L’età della giovinezza è un tempo in cui tutto è provvisorio, in divenire, nell’esplosione delle gioie e delle energie. L’età dell’essere adulto, invece, porta con sé il carico dolce di chi un tratto di cammino lo ha già compiuto e, nella ricerca della Verità, pone i successivi passi tra sapienza e profezia. È bello poter essere per loro testimoni credibili del vangelo che ricercano e vivono la gratuità nel fare qualcosa per gli altri senza aspettarsi il contraccambio. Stupirli nel fare noi, gli adulti, il primo passo, nel tendere per primi la mano e nell’anticiparli nel perdono. Occorre perdere tempo con e per loro nell’ascoltare il loro cuore, nel guardare i loro occhi, nel comprendere i silenzi e  i vuoti della loro anima, nel decifrare i linguaggi in codice che spesso ci inoltrano. Sarebbe bello mettersi accanto disarmati di tutto, anche da quelle certezze che hanno inevitabilmente atrofizzato parte del nostro cuore, alimentando l’incapacità di accogliere il soffio dello Spirito.

Alleanza scuola-famiglia: come si realizza?
Rispondere a questa domanda è addentrarci in un tema scottante che il mondo della scuola oggi sta vivendo, intessuto tra limiti e fragilità.

L’alleanza tra scuola e famiglia non è per nulla semplice ma nello stesso tempo essenziale perché la sua assenza ne determina il fallimento di una delle due agenzie educative.

È urgente riconoscere a ciascuno il proprio ruolo nell’azione educativa delle giovani generazioni che brancolano in un buio sempre più fitto, nel vuoto disorientante nell’aver perso il senso della propria identità.

È necessario intrecciare una rete in cui ciascuno possa collaborare a rendere più umano se stesso e gli altri in cui “I CARE”, mi sta a cuore, il bene dell’altro.

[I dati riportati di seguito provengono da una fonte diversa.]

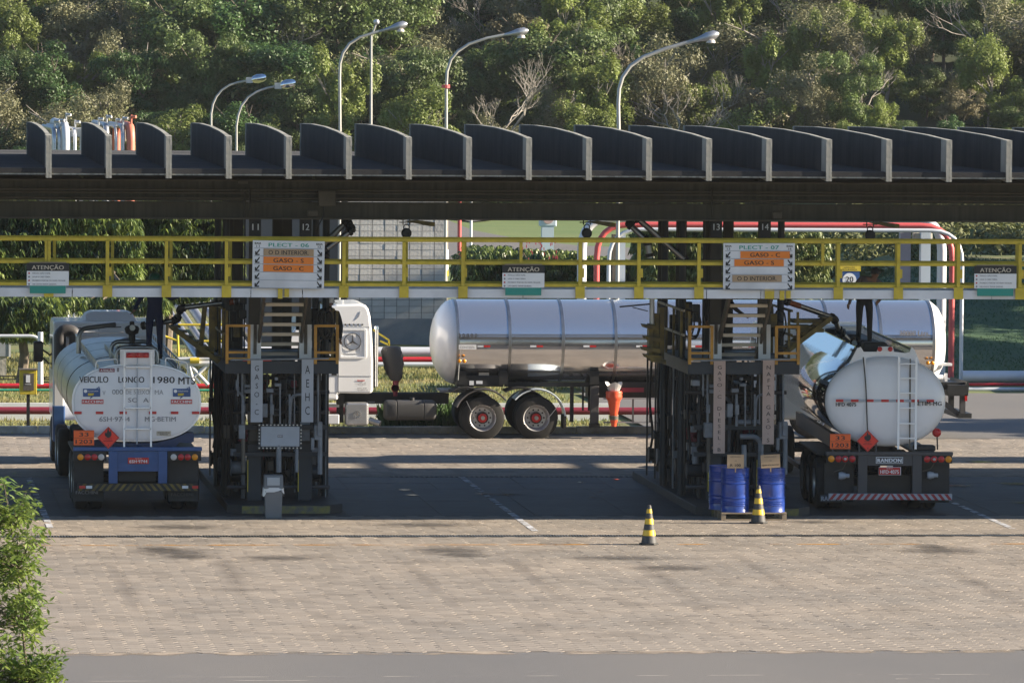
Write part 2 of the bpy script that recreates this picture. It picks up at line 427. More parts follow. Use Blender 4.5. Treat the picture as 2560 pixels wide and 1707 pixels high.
def blot(name, col, alpha, rough=.7):
    m = bpy.data.materials.new(name); m.use_nodes = True; t = m.node_tree; N = t.nodes; L = t.links; b = N['Principled BSDF']
    b.inputs['Base Color'].default_value = (*col, 1); b.inputs['Roughness'].default_value = rough
    tc = N.new('ShaderNodeTexCoord'); n = N.new('ShaderNodeTexNoise'); n.inputs['Scale'].default_value = 3; n.inputs['Detail'].default_value = 6
    L.new(tc.outputs['Object'], n.inputs['Vector'])
    g = N.new('ShaderNodeTexGradient'); g.gradient_type = 'SPHERICAL'; mp = N.new('ShaderNodeMapping'); mp.inputs['Location'].default_value = (-1, -1, 0); mp.inputs['Scale'].default_value = (2, 2, 0)
    L.new(tc.outputs['Generated'], mp.inputs[0]); L.new(mp.outputs[0], g.inputs[0])
    a = N.new('ShaderNodeMath'); a.operation = 'MULTIPLY'; L.new(g.outputs['Fac'], a.inputs[0]); L.new(n.outputs['Fac'], a.inputs[1])
    r = N.new('ShaderNodeMapRange'); r.inputs[1].default_value = .16; r.inputs[2].default_value = .50; r.inputs[4].default_value = alpha
    L.new(a.outputs[0], r.inputs[0]); L.new(r.outputs[0], b.inputs['Alpha']); MATS[name] = m
blot('oil', (.06, .055, .053), .62); blot('wet', (.04, .045, .05), .9, .05)
SZ = [.0085]
def stain(u, v, wx, wy, m='oil', nm='oil_stain', z=None):
    SZ[0] += .0003; z = SZ[0]
    p = at(u, v, 100); p = EYE+(p-EYE)*(-10/(p.z-10))
    b = MB().add([(-wx/2, -wy/2, 0), (wx/2, -wy/2, 0), (wx/2, wy/2, 0), (-wx/2, wy/2, 0)], [(0, 1, 2, 3)])
    o = struct(b, nm, m); o.location = (p.x, p.y, z)
for a in ((430, 1380, 2.6, 3.6), (400, 1372, 1.3, 2.0), (470, 1392, 1.5, 2.2), (1120, 1376, 2.6, 3.4), (1160, 1388, 1.6, 2.2), (2360, 1376, 2.4, 3.4), (2330, 1366, 1.2, 2.0), (690, 1395, 2.6, 2.2), (450, 1318, 3.2, 2.4), (1060, 1312, 3.6, 2.4), (2030, 1305, 2, 1.4), (1680, 1420, 2.6, 2.5), (1550, 1395, 3.5, 2)): stain(*a)
blot('track', (.09, .08, .075), .2)
for X in (5.2, 7.2, 10.6, 12.6, 14.9, 16.9, 20.4, 22.3):
    SZ[0] += .0003; o = struct(MB().add([(-.32, -9, 0), (.32, -9, 0), (.32, 9, 0), (-.32, 9, 0)], [(0, 1, 2, 3)]), 'tyre_track', 'track'); o.location = (X, 113.5+rg.uniform(-2, 2), SZ[0]); o.rotation_euler.z = rg.uniform(-.01, .02)
for a in ((1010, 1225, .5, .6), (1030, 1238, .5, .7), (1450, 1206, .25, .4), (1540, 1199, .25, .5), (1485, 1245, .4, .4), (1500, 1230, .35, .4), (2450, 1155, 1.2, .9), (2540, 1210, 1.2, 1.2), (2555, 1258, .8, .8), (2390, 1215, 1.2, .8), (1270, 1237, 1.0, .7), (1215, 1236, .9, .6)): stain(*a, 'wet', 'puddle')
# worn edge between pavers and asphalt, scratches and paint traces on the asphalt
worn('edgesand', (.33, .27, .21), None, 1.3, .44, .62); worn('scratch', (.60, .56, .50), None, .9, .46, .60)
for i, (ya, yb, z) in enumerate(((100.12, 100.42, .0052), (99.95, 100.25, .0046))): struct(MB().add([(-5, ya, z), (30, ya, z), (30, yb, z), (-5, yb, z)], [(0, 1, 2, 3)]), 'sand_edge', 'edgesand')
for (u0, u1, v, wy) in ((60, 2560, 1694, .03), (2240, 2350, 1697, .05), (1310, 1380, 1643, .05), (1300, 1340, 1678, .05), (350, 480, 1690, .04), (2480, 2530, 1670, .05), (2060, 2090, 1652, .06), (150, 900, 1703, .03)):
    a_ = at(u0, v, 100); a_ = EYE+(a_-EYE)*(-10/(a_.z-10)); b_ = at(u1, v, 100); b_ = EYE+(b_-EYE)*(-10/(b_.z-10)); SZ[0] += .0002; y_ = a_.y
    struct(MB().add([(a_.x, y_, 0), (b_.x, y_, 0), (b_.x, y_+wy, 0), (a_.x, y_+wy, 0)], [(0, 1, 2, 3)]), 'pale_scratch', 'scratch').location.z = .003+SZ[0]*.1
for X in (3.9, 4.9): pass
# kerb
kb = empty('kerb', (0, 153.6, 0)); kb['kind'] = 'structure'
x = -6.0
while x < 19.7:
    Lk = min(1.0, 19.9-x); o = MB().box(x, x+Lk-.012, 0, .17+rg.uniform(-.01, .01), -.05, .16+rg.uniform(-.012, .01)).build('kerbstone', 'kerbconc', kb, bevel=.015); x += 1.0
b = MB()
for i in range(260):
    x = rg.uniform(3, 20); y = 153.6-abs(rg.gauss(0, .12))-.03; a = rg.uniform(0, 6.28); l = rg.uniform(.03, .07)
    b.add([(x, y, .01), (x+l*math.cos(a), y+l*math.sin(a), .012), (x+l*math.cos(a+.9), y+l*math.sin(a+.9), .03)], [(0, 1, 2)])
tag(b.build('fallen_leaves', 'dryleaf', fix=False), 'scatter of small dry yellow leaves along the foot of the rear kerb', 'fallen leaves', kind='stuff')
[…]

Il dialogo può aprire autostrade nella vita delle istituzioni scolastiche e in quella delle famiglie ma ciascuno deve saper perdere qualcosa: la presunzione di sapere. “Educare è questione di cuore” e ogni vita è un dono e un mistero di Dio.

In che modo l’insegnante può aiutare i ragazzi ad affrontare problemi come quello del bullismo e come si può aiutare una classe a essere un ambiente che accoglie, nel quale ci si aiuta e non si emarginano i più deboli o i ragazzi che vengono da altri Paesi?
Non è il singolo insegnante a fare una scuola e a mettere in atto azioni strategiche per debellare il bullismo, realizzando un ambiente sempre più sereno ed inclusivo.

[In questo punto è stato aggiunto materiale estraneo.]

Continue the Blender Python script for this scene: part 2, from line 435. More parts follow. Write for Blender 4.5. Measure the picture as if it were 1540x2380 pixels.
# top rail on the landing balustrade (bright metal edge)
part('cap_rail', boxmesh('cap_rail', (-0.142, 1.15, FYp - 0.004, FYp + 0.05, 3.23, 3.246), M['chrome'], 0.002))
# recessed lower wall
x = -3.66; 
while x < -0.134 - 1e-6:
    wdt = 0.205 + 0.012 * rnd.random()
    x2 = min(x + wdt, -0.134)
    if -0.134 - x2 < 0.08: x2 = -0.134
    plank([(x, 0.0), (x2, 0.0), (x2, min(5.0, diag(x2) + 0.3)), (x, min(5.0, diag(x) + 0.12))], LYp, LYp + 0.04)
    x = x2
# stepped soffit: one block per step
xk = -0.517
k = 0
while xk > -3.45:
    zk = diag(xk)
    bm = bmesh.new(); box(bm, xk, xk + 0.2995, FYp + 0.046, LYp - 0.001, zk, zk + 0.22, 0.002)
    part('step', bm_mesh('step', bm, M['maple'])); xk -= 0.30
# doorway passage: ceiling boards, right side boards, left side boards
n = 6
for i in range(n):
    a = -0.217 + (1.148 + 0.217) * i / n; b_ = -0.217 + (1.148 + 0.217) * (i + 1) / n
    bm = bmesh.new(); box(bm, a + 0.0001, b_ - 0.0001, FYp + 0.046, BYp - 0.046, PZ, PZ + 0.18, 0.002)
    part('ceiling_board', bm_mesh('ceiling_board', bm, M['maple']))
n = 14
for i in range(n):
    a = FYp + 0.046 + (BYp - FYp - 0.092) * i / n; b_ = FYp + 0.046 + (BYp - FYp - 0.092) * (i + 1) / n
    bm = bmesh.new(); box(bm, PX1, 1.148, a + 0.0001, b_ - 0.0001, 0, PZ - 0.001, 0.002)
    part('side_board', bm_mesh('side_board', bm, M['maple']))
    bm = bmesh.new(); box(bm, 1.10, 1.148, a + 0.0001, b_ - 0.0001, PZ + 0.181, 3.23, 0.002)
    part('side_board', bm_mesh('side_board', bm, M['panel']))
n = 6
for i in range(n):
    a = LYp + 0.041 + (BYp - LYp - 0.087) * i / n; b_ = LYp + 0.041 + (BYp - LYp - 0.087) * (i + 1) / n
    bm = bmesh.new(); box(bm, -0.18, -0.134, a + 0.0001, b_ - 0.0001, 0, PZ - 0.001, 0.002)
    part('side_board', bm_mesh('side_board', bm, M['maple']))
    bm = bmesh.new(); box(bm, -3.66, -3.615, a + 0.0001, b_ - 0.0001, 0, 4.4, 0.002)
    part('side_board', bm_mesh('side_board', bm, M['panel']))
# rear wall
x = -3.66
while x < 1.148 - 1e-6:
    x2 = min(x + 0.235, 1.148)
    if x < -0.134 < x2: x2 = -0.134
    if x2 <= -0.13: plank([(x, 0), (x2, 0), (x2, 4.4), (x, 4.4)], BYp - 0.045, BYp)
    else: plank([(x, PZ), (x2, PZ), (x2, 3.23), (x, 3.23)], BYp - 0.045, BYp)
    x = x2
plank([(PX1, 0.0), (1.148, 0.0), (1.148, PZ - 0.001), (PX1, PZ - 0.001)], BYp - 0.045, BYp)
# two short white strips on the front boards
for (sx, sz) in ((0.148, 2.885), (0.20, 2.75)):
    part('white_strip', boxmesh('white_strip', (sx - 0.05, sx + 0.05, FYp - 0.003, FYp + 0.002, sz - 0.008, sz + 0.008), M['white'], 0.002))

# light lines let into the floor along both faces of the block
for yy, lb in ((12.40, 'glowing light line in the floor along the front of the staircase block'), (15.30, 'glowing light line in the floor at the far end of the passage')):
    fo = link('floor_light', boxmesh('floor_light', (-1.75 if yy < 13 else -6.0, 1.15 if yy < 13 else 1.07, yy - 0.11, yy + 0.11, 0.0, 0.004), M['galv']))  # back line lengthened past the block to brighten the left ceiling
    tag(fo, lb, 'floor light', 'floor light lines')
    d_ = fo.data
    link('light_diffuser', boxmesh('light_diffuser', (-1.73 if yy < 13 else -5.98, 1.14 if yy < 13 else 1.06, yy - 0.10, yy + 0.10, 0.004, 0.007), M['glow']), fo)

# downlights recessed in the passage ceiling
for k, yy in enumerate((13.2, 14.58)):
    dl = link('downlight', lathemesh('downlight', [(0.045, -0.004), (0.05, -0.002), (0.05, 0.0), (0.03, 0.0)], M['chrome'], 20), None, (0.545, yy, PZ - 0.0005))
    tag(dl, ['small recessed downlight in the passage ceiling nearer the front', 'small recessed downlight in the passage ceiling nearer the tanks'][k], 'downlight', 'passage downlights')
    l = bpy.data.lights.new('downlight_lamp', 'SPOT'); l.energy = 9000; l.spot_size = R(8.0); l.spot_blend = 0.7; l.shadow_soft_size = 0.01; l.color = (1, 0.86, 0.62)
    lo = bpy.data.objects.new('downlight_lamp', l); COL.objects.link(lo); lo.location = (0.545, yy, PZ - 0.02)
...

Anche qui è necessario fare squadra. Nella diversità di ciascuno i docenti sono chiamati a saper essere gruppo per una univoca e concorde azione educativa.

Il docente è chiamato a rispondere ad una vocazione vera e propria che si realizza pienamente solo nella comunità scolastica. Ogni tipo di disagio o problema se affrontato insieme può essere opportunità di vita per tutti. Puntando il dito verso l’altro non dimentichiamo mai quello che Dio ha compiuto sin dal principio: non ha demolito ma ha meravigliosamente creato.